Manual Transmission Swap
Written by Administrator   
Monday, 16 July 2007

Tired of letting hydraulics have all the shifting fun?  Maybe it's time to retrofit a manual gearbox to your Saab!  Absolutely - I've converted both 900s and 9000s from automatic to manual transmissions with great success. 

There are no differences in the body between the two cars, so everything is a bolt-in - the mounts in the floor for the shifter housing and the holes in the firewall for the shift rod and the clutch are all there, plugged with rubber grommets.  There are no electronics associated with the automatic transmissions, so you won't have to do any wiring or changing of control units.

If you're planning on attempting this, I strongly recommend having a parts car on hand, since you'll be able to see how and where everything is installed, and you'll be sure you have all the parts handy.  It can be quite frustrating when you're missing one little bolt or nut you didn't anticipate.

If you don't have the luxury of having access to or the space to store a parts car, I recommend taking a bunch of Ziploc bags to a junkyard and bagging all the parts you (or the worker) remove from the car and labeling each bag with the general area the parts came from.  It'll save you trouble later on.

Here's a basic list of the parts you'll need:

- Get the entire shift linkage from the knob to the input shaft on the transmission.  On 900s, the shifter housing also contains the ignition lock cylinder.  To remove the lock cylinder, you need to turn the key to the Accessory position and use a nail or similar poking device to depress a release.  If you don't have the key to the parts car, you can drill "in just the right place," but if possible try to find a parts car with the key still in it.  On 9000s, '93 and earlier cars have a different shifter alignment mechanism than '94 and later cars - make sure you get the linkage that matches with the transmission you plan on using.  On 900s, some '86s and all '85 and earlier transmissions use a spring in the shift housing to center the shifter, some '86s and all '87s and later have the centering mechanism in the transmission itself.  Try to get a shifter housing which matches the transmission you plan on using.  Nothing bad will happen if you end up with two centering mechanisms (as my '86 900S does...) but you don't want to end up without one at all!

- Get the entire pedal assembly including the bracket that bolts to the firewall. You'll obviously need a clutch pedal, and you will need to replace your big ol' grandma brake pedal with a smaller, 5-speed sized brake pedal, so you might as well get the whole assembly.  Installing it in either car will necessitate removing the dashboard, but despite the added trouble I recommend taking this route.  Take the opportunity to replace all the old rubber vacuum hoses down there, and replace the bushings on the brake pedal.  Having the dashboard out will also make it easier to pass the shift rod through the firewall.  On 900s, this might also be an opportunity to replace your leaky or stuck heater control valve.  On 9000s, '93 and earlier cars have the clutch master cylinder mounted in the false bulkhead, '94 and later cars have the master cylinder attached to the clutch pedal.  Make sure you grab one from the right range for the car that will receive the parts.

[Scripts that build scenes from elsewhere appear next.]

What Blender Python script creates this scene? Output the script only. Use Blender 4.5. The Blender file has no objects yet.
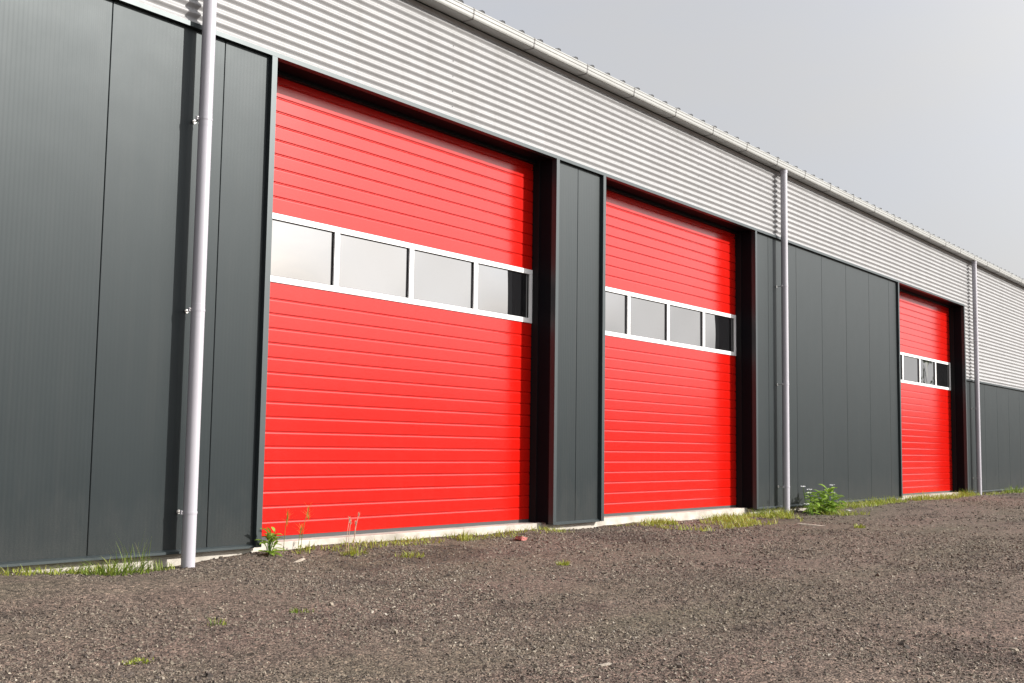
import bpy, bmesh, math, random
import numpy as np
from mathutils import Matrix, Vector

rng = np.random.default_rng(7)
random.seed(11)
scene = bpy.context.scene
COL = scene.collection
R = math.radians

# ------------------------------------------------------------------ helpers
def tag(o, label=None, cat=None, group=None, kind=None):
    if label: o['label'] = label
    if cat: o['category'] = cat
    if group: o['group'] = group
    if kind: o['kind'] = kind
    return o

def empty(name, loc=(0, 0, 0), rz=0.0, parent=None):
    o = bpy.data.objects.new(name, None)
    o.empty_display_size = 0.2
    COL.objects.link(o)
    o.location = loc
    o.rotation_euler = (0, 0, rz)
    if parent: o.parent = parent
    return o

class MB:
    """collects verts and faces for ONE mesh object"""
    def __init__(s):
        s.v = []; s.f = []; s.m = []; s.sm = []
    def add(s, verts, faces, mi=0, smooth=False):
        b = len(s.v)
        s.v.extend([tuple(map(float, p)) for p in verts])
        for f in faces:
            s.f.append(tuple(b + i for i in f)); s.m.append(mi); s.sm.append(smooth)
    def box(s, x0, x1, y0, y1, z0, z1, mi=0):
        v = [(x0,y0,z0),(x1,y0,z0),(x1,y1,z0),(x0,y1,z0),(x0,y0,z1),(x1,y0,z1),(x1,y1,z1),(x0,y1,z1)]
        s.add(v, [(0,3,2,1),(4,5,6,7),(0,1,5,4),(1,2,6,5),(2,3,7,6),(3,0,4,7)], mi)
    def extrude_x(s, prof, xs, mi=0, smooth=False, closed=False, caps=False):
        """prof: list of (y,z); swept along the x stations"""
        n = len(prof); v = []
        for x in xs:
            v += [(x, p[0], p[1]) for p in prof]
        f = []
        for i in range(len(xs) - 1):
            for j in range(n if closed else n - 1):
                k = (j + 1) % n
                f.append((i*n+j, (i+1)*n+j, (i+1)*n+k, i*n+k))
        if caps and closed:
            f.append(tuple(range(n))); f.append(tuple((len(xs)-1)*n + i for i in reversed(range(n))))
        s.add(v, f, mi, smooth)
    def extrude_z(s, prof, zs, mi=0, smooth=False, closed=False, caps=False):
        """prof: list of (x,y)"""
        n = len(prof); v = []
        for z in zs:
            v += [(p[0], p[1], z) for p in prof]
        f = []
        for i in range(len(zs) - 1):
            for j in range(n if closed else n - 1):
                k = (j + 1) % n
                f.append((i*n+j, i*n+k, (i+1)*n+k, (i+1)*n+j))
        if caps and closed:
            f.append(tuple(reversed(range(n)))); f.append(tuple((len(zs)-1)*n + i for i in range(n)))
        s.add(v, f, mi, smooth)
    def tube(s, p0, p1, r0, r1=None, n=12, mi=0, caps=True):
        r1 = r0 if r1 is None else r1
        p0 = Vector(p0); p1 = Vector(p1); d = (p1 - p0).normalized()
        a = d.orthogonal().normalized(); b = d.cross(a)
        v = []
        for p, r in ((p0, r0), (p1, r1)):
            for i in range(n):
                t = 2*math.pi*i/n
                v.append(p + a*math.cos(t)*r + b*math.sin(t)*r)
        s.add(v, [(i, (i+1) % n, n+(i+1) % n, n+i) for i in range(n)], mi, True)
        if caps:
            s.add(v[:n], [tuple(reversed(range(n)))], mi); s.add(v[n:], [tuple(range(n))], mi)
    def build(s, name, mats, parent=None, loc=(0, 0, 0)):
        me = bpy.data.meshes.new(name)
        me.from_pydata(s.v, [], s.f)
        if not isinstance(mats, (list, tuple)): mats = [mats]
        for m in mats: me.materials.append(m)
        me.polygons.foreach_set('material_index', s.m)
        me.polygons.foreach_set('use_smooth', s.sm)
        me.update()
        o = bpy.data.objects.new(name, me)
        COL.objects.link(o)
        o.location = loc
        if parent: o.parent = parent
        return o

def dup(o, parent=None, loc=None):
    c = o.copy(); COL.objects.link(c)
    if parent: c.parent = parent
    if loc is not None: c.location = loc
    return c

# ------------------------------------------------------------------ noise
def _hash(ix, iy, seed):
    h = (ix.astype(np.int64)*374761393 + iy.astype(np.int64)*668265263 + seed*1274126177) & 0xffffffff
    h = ((h ^ (h >> 13))*1274126177) & 0xffffffff
    return ((h ^ (h >> 16)) & 0xffff)/65535.0
def vnoise(x, y, scale, seed):
    x = np.asarray(x)/scale; y = np.asarray(y)/scale
    ix = np.floor(x); iy = np.floor(y); fx = x-ix; fy = y-iy
    fx = fx*fx*(3-2*fx); fy = fy*fy*(3-2*fy)
    a = _hash(ix, iy, seed); b = _hash(ix+1, iy, seed); c = _hash(ix, iy+1, seed); d = _hash(ix+1, iy+1, seed)
    return (a*(1-fx)+b*fx)*(1-fy)+(c*(1-fx)+d*fx)*fy - 0.5

CAM = Vector((0.0, -7.09, 0.873))
def ground_h(x, y):
    x = np.asarray(x, float); y = np.asarray(y, float)
    r = np.hypot(x-CAM.x, y-CAM.y)
    near = np.clip(1.0-(r-30)/30, 0, 1)
    h = 0.030*vnoise(x, y, 2.3, 1) + 0.022*vnoise(x, y, 0.7, 2) + 0.013*vnoise(x, y, 0.23, 3) + 0.009*vnoise(x, y, 0.085, 4) + 0.005*vnoise(x, y, 0.035, 5) - 0.028
    # loose gravel thrown up against the building, a shallow wheel track in front of it
    berm = np.exp(-((y+0.75)/0.42)**2)*(0.008+0.05*vnoise(x, y, 1.1, 8))
    strip = np.clip((x-5.5)/0.6, 0, 1)*np.clip((11.5-x)/2.0, 0.45, 1)*np.exp(-((y-0.05)/0.55)**2)*0.055
    left = np.clip((4.9-x)/1.2, 0, 1)*np.exp(-((y-0.1)/0.9)**2)*0.085
    far = np.clip((x-16.5)/3, 0, 1)*np.exp(-((y+0.1)/1.0)**2)*0.03
    return (h+berm+strip)*near + left + far

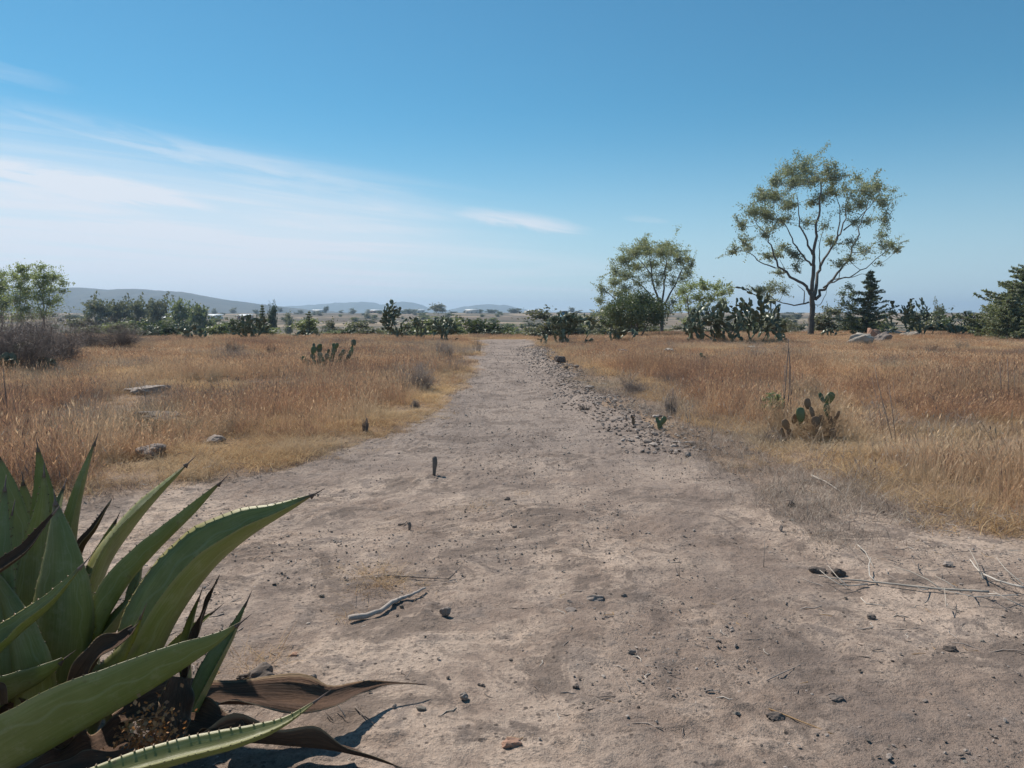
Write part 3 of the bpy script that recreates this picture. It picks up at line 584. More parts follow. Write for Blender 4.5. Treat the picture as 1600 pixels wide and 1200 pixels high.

- Don't forget that you'll need a flywheel, all the clutch hydraulics, and the clutch itself.  The flywheel should come from an engine similar to the one you plan on using (2.0l flywheel for 2.0l engines, etc.).  A complete clutch kit including a new disc, pressure plate, throwout bearing, and slave cylinder will be available for $160 to $200 depending on who your supplier is.  The master cylinder must be purchased separately.  Due to the nature of these components (and the hell you have to go through to replace them on 9000s) I strongly recommend buying new and not used.  I also recommend picking up a new pilot bearing for the flywheel, since now will be the easiest time you'll have replacing it.

- 900s and 9000s have an ignition inhibitor that prevents them from being started unless the automatic shifter is in Park or Neutral.  You will need to bypass this, by shorting the appropriate pins.  I can provide wiring diagrams for either a 900 or 9000 if you need.

- If you are converting a 900 Turbo, you will need the intercooler pipe that goes from the airbox to the turbo, as automatics use a slightly different one.  If you are converting a 9000, you will need the driver's side axle and support bearing, as they are shorter and smaller (respectively) on automatics.